===== DATA SECTION
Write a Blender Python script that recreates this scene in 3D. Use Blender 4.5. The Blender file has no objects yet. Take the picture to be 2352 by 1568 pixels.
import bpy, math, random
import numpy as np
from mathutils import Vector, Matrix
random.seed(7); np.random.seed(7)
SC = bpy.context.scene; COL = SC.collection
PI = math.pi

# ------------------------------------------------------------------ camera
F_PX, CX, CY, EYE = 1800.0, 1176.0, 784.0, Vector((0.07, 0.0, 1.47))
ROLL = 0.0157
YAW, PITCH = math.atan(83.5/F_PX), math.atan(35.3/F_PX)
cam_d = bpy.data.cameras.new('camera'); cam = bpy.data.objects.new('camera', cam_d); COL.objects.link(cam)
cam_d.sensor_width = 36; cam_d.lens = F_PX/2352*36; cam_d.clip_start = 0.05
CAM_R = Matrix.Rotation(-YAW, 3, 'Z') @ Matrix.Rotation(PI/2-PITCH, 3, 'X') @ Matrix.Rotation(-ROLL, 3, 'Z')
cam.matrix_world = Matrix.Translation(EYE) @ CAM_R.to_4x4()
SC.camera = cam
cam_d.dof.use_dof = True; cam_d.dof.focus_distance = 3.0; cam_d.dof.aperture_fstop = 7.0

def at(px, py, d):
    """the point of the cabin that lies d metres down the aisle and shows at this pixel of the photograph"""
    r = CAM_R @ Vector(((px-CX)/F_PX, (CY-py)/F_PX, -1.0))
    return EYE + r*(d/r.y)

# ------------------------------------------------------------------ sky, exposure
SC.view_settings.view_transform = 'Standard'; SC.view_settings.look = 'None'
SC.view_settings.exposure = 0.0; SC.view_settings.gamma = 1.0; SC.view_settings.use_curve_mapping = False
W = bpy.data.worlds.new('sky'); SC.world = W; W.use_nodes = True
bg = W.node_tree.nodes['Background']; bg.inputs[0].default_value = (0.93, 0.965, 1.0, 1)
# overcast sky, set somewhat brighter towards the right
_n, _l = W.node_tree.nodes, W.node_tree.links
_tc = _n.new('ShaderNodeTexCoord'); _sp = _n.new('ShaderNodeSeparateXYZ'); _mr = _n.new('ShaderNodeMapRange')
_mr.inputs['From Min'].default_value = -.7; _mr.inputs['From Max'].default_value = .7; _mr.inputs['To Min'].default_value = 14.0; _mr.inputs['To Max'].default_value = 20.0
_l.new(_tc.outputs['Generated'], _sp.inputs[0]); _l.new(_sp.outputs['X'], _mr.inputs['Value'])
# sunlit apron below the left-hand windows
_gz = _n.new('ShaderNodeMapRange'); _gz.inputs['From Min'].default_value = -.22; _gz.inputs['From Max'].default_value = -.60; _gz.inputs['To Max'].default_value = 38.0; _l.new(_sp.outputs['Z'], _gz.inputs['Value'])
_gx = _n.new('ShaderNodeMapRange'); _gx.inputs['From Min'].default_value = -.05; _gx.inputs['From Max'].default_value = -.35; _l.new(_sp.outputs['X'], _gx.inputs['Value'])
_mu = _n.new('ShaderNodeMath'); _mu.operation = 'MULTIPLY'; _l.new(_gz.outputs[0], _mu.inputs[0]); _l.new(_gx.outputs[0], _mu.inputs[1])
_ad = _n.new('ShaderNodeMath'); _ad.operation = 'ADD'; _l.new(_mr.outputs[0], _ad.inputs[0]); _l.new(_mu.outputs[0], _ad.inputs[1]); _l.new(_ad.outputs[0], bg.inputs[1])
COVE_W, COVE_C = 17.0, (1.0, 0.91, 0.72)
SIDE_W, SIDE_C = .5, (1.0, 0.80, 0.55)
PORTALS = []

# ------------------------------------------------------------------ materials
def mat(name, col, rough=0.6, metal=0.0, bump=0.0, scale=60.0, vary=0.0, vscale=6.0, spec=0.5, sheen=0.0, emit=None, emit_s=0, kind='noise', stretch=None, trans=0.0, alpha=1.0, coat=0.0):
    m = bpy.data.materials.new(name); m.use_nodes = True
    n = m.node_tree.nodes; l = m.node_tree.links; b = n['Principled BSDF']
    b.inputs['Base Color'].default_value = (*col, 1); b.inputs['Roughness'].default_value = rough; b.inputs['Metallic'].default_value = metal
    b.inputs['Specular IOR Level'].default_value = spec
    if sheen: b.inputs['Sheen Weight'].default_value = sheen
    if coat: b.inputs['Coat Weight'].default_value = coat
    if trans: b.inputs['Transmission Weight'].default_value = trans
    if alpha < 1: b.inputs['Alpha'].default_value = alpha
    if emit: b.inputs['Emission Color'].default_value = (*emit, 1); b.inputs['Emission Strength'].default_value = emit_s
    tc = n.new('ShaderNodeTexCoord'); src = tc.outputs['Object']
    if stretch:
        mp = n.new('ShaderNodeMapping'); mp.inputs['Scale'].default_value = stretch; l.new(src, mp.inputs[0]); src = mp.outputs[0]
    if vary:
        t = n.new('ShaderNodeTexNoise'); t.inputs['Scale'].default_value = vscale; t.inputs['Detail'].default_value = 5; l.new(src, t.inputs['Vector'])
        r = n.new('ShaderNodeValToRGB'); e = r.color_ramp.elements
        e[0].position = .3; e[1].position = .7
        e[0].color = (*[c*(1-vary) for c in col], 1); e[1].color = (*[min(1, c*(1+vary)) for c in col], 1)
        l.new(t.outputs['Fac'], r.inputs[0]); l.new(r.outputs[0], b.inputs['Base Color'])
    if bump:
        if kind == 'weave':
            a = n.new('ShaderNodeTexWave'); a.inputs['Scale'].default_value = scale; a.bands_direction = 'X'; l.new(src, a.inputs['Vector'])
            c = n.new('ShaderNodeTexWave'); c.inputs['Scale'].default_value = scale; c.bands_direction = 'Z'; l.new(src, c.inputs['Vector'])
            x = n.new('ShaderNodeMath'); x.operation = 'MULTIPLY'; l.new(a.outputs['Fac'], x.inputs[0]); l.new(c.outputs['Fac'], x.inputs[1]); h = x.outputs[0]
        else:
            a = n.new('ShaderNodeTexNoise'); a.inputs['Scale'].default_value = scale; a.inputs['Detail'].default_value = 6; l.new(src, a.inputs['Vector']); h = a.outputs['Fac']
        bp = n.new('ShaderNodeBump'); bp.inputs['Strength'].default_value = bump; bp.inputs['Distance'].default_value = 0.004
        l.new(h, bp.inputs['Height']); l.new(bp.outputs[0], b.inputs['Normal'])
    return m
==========
- _EXERCISE GOAL_: Return nothing but the lines from the first line of the listing through the line with "PI = math.pi", please, keeping every one of them unchanged.

- _WRITTEN ANSWER_:
Write a Blender Python script that recreates this scene in 3D. Use Blender 4.5. The Blender file has no objects yet. Take the picture to be 2352 by 1568 pixels.
import bpy, math, random
import numpy as np
from mathutils import Vector, Matrix
random.seed(7); np.random.seed(7)
SC = bpy.context.scene; COL = SC.collection
PI = math.pi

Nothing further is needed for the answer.